#### [Given task]
Repeat the listing exactly as given, omitting every image.

#### [Supplied information]
══════════════════════════════

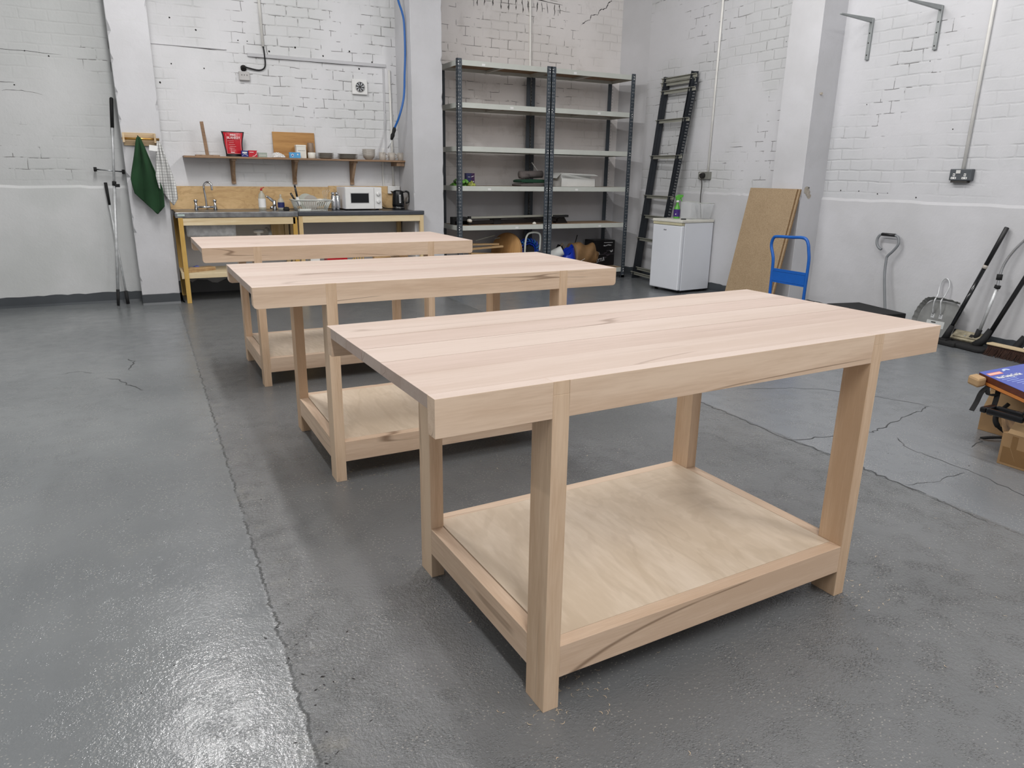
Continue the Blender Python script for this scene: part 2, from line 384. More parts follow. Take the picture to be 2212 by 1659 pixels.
# ------------------------------------------------------------------ floor with its joints and cracks
m = MB(); m.add([(-5.1,-3.1,0),(6.2,-3.1,0),(6.2,8.7,0),(-5.1,8.7,0)], [(0,1,2,3)], floorm)
cr = plain('floor_crack', (52,53,54), .6)
N3 = (0,0,1)
for pts, w_ in (([(-.319,5.072,0),(-.255,5.009,0),(-.197,4.846,0),(-.12,4.693,0)], .007), ([(-.217,5.56,0),(-.173,5.485,0),(-.2,5.228,0)], .007),
    ([(2.86,2.404,0),(3.071,2.367,0),(3.317,2.308,0),(3.441,2.331,0),(3.705,2.396,0),(3.894,2.428,0),(4.053,2.47,0)], .008),
    ([(3.379,2.204,0),(3.292,2.078,0),(3.298,1.96,0),(3.285,1.749,0),(3.237,1.498,0),(3.25,1.2,0)], .006),
    ([(4.053,2.47,0),(3.9,2.85,0),(3.6,3.1,0),(3.3,3.2,0)], .005), ([(2.86,1.8,0),(3.0,1.75,0),(3.25,1.76,0)], .004),
    ([(2.85,3.118,0),(2.846,2.993,0),(2.852,2.809,0)], .006), ([(2.852,2.809,0),(2.835,2.611,0),(2.837,2.429,0),(2.862,2.224,0)], .009), ([(2.862,2.224,0),(2.858,2.006,0),(2.856,1.861,0),(2.861,1.688,0)], .010), ([(2.85,1.66,0),(2.846,1.558,0),(2.83,1.412,0)], .005), ([(3.6,1.95,0),(3.8,2.0,0),(4.1,1.95,0)], .006), ([(-.6,5.3,0),(-.5,5.33,0),(-.42,5.25,0)], .004)):
    m.ribbon(pts, N3, w_, cr, .012, 6)
for _ in range(70):
    px_, py_ = random.choice([(random.uniform(-1,.3), random.uniform(1,6)), (random.gauss(.28,.05), random.gauss(1.75,.25)), (random.uniform(2.9,4.4), random.uniform(1,3))])
    a = random.uniform(0, pi); l = random.uniform(.004,.014)
    m.ribbon([(px_,py_,0),(px_+cos(a)*l,py_+sin(a)*l,0)], N3, .005, darkhole, 0, 2)
tag(m.build('floor'), kind='structure')

def slab(name, x0, x1, y0, y1, mat, z0=0, z1=4.2, extra=None):
    m = MB(); m.box(x0, x1, y0, y1, z0, z1, mat)
    if extra: extra(m)
    return tag(m.build(name), kind='structure')
def wobbly_top(m, p0, p1, z, d, mat, n=60, jit=.006):   # lower plaster skin standing proud of the brick, uneven top edge
    p0, p1 = Vector(p0), Vector(p1); dirv = (p1-p0).normalized(); nv = Vector((dirv.y, -dirv.x, 0)); 
    vs = []
    for i in range(n+1):
        q = p0.lerp(p1, i/n); zt = z+random.uniform(-jit, jit)
        vs += [q, q+nv*d, q+nv*d+Vector((0,0,zt-.012)), q+Vector((0,0,zt+.012))]
    fs = []
    for i in range(n):
        a = 4*i; fs += [(a+1,a+5,a+6,a+2),(a+2,a+6,a+7,a+3)]
    m.add(vs, fs, mat, False)
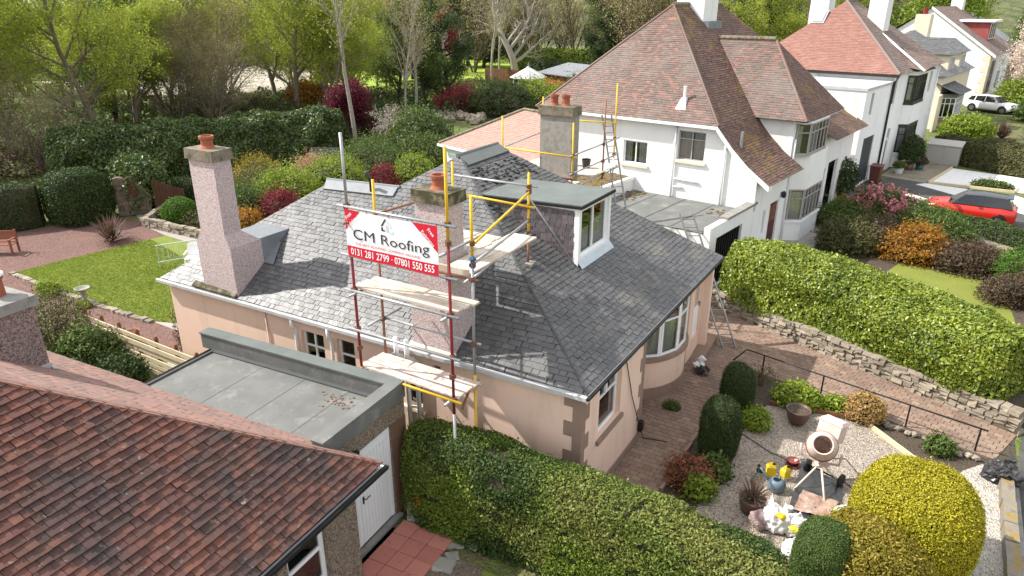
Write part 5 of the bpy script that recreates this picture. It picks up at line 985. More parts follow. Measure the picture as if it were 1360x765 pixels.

══════════════════════════════

#### [Written solution]
Continue the Blender Python script for this scene: part 2, from line 384. More parts follow. Take the picture to be 2212 by 1659 pixels.
# ------------------------------------------------------------------ floor with its joints and cracks
m = MB(); m.add([(-5.1,-3.1,0),(6.2,-3.1,0),(6.2,8.7,0),(-5.1,8.7,0)], [(0,1,2,3)], floorm)
cr = plain('floor_crack', (52,53,54), .6)
N3 = (0,0,1)
for pts, w_ in (([(-.319,5.072,0),(-.255,5.009,0),(-.197,4.846,0),(-.12,4.693,0)], .007), ([(-.217,5.56,0),(-.173,5.485,0),(-.2,5.228,0)], .007),
    ([(2.86,2.404,0),(3.071,2.367,0),(3.317,2.308,0),(3.441,2.331,0),(3.705,2.396,0),(3.894,2.428,0),(4.053,2.47,0)], .008),
    ([(3.379,2.204,0),(3.292,2.078,0),(3.298,1.96,0),(3.285,1.749,0),(3.237,1.498,0),(3.25,1.2,0)], .006),
    ([(4.053,2.47,0),(3.9,2.85,0),(3.6,3.1,0),(3.3,3.2,0)], .005), ([(2.86,1.8,0),(3.0,1.75,0),(3.25,1.76,0)], .004),
    ([(2.85,3.118,0),(2.846,2.993,0),(2.852,2.809,0)], .006), ([(2.852,2.809,0),(2.835,2.611,0),(2.837,2.429,0),(2.862,2.224,0)], .009), ([(2.862,2.224,0),(2.858,2.006,0),(2.856,1.861,0),(2.861,1.688,0)], .010), ([(2.85,1.66,0),(2.846,1.558,0),(2.83,1.412,0)], .005), ([(3.6,1.95,0),(3.8,2.0,0),(4.1,1.95,0)], .006), ([(-.6,5.3,0),(-.5,5.33,0),(-.42,5.25,0)], .004)):
    m.ribbon(pts, N3, w_, cr, .012, 6)
for _ in range(70):
    px_, py_ = random.choice([(random.uniform(-1,.3), random.uniform(1,6)), (random.gauss(.28,.05), random.gauss(1.75,.25)), (random.uniform(2.9,4.4), random.uniform(1,3))])
    a = random.uniform(0, pi); l = random.uniform(.004,.014)
    m.ribbon([(px_,py_,0),(px_+cos(a)*l,py_+sin(a)*l,0)], N3, .005, darkhole, 0, 2)
tag(m.build('floor'), kind='structure')

def slab(name, x0, x1, y0, y1, mat, z0=0, z1=4.2, extra=None):
    m = MB(); m.box(x0, x1, y0, y1, z0, z1, mat)
    if extra: extra(m)
    return tag(m.build(name), kind='structure')
def wobbly_top(m, p0, p1, z, d, mat, n=60, jit=.006):   # lower plaster skin standing proud of the brick, uneven top edge
    p0, p1 = Vector(p0), Vector(p1); dirv = (p1-p0).normalized(); nv = Vector((dirv.y, -dirv.x, 0)); 
    vs = []
    for i in range(n+1):
        q = p0.lerp(p1, i/n); zt = z+random.uniform(-jit, jit)
        vs += [q, q+nv*d, q+nv*d+Vector((0,0,zt-.012)), q+Vector((0,0,zt+.012))]
    fs = []
    for i in range(n):
        a = 4*i; fs += [(a+1,a+5,a+6,a+2),(a+2,a+6,a+7,a+3)]
    m.add(vs, fs, mat, False)
Write part 5 of the bpy script that recreates this picture. It picks up at line 985. More parts follow. Measure the picture as if it were 1360x765 pixels.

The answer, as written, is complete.